ビジネススタイルは、基本を繰り返す「凡事徹底」が育む。
「継続は力」とは昔から言われていることだが、現在のような変革の時代といわれる中にあって、改めてその重要さを実感している。旧弊を維持することを善しとはしないが、変えなくても済むことを、無理やりに変えて、変わることが正しいようなコメントを聞くと、果たしてそうか、と疑問文を投げかけたくなってしまう。
新しい機能が、これでもかと言っているかのような新機種ラッシュのスマホ。本来的な機能や操作に慣れる前に次。新しければ善しとする風潮も気になること。環境適応を言いながら、使い切る前に新商品のラッシュである。今までのものの何が不都合だったのかとも思ってしまう。それだけ、技術の進化スピードが速まってきていることの証でもあるのだろう。付帯する技術的な進化に合わせて、次々と付加される便宜性であれば納得も出来る。しかし、本来やるべきことをやっていないケースは、何ともやり切れぬ思いになる。

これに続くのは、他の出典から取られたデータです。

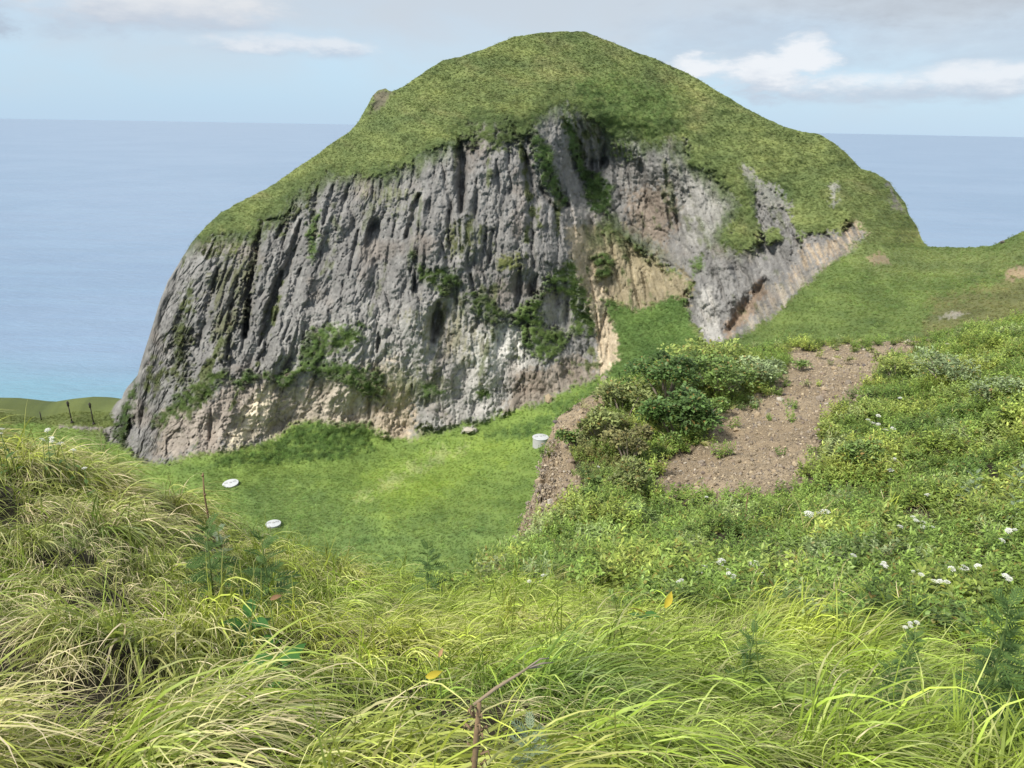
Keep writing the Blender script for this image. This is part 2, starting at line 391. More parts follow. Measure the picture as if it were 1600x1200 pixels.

買い物に店を覗く。当然客を出迎える「いらっしゃいませ」の溌剌とした声が聞かれるものと想定する。しかし聞こえてこない場面がある。聞こえるのは店員同士の会話の声。欲しいものを探して、客によって勝手に動かされた商品。整然と並べておくことが全てとは言わないまでも、いつでも選択しやすい状況になっているのが店頭ではないかと思う。そうではない雑然とした商品。塵ひとつ落ちていない清潔な店を求めているのではないまでも、食事をする空間は清潔感が基本。ところが、何とも雑然たる空間になっているファミリーレストランやファストフードの店。客が店内不案内であれば、丁寧に導くのが大型店舗にいる担当者だと思うのだが、客と眼を合わすことを避けるような態度の百貨店のフロア-スタッフ。
基本とは何か。今の社会に問われているような気がする。当たり前と言われることには、特段の目新しさはない。まさに平凡なことの繰り返しである。しかし、その凡事を徹底してやり続けることが難しい。難しいが故に、実現されている場に出会った時の感動と心の安定の高さがあることも事実であることを忘れてはならないと、私は思っている。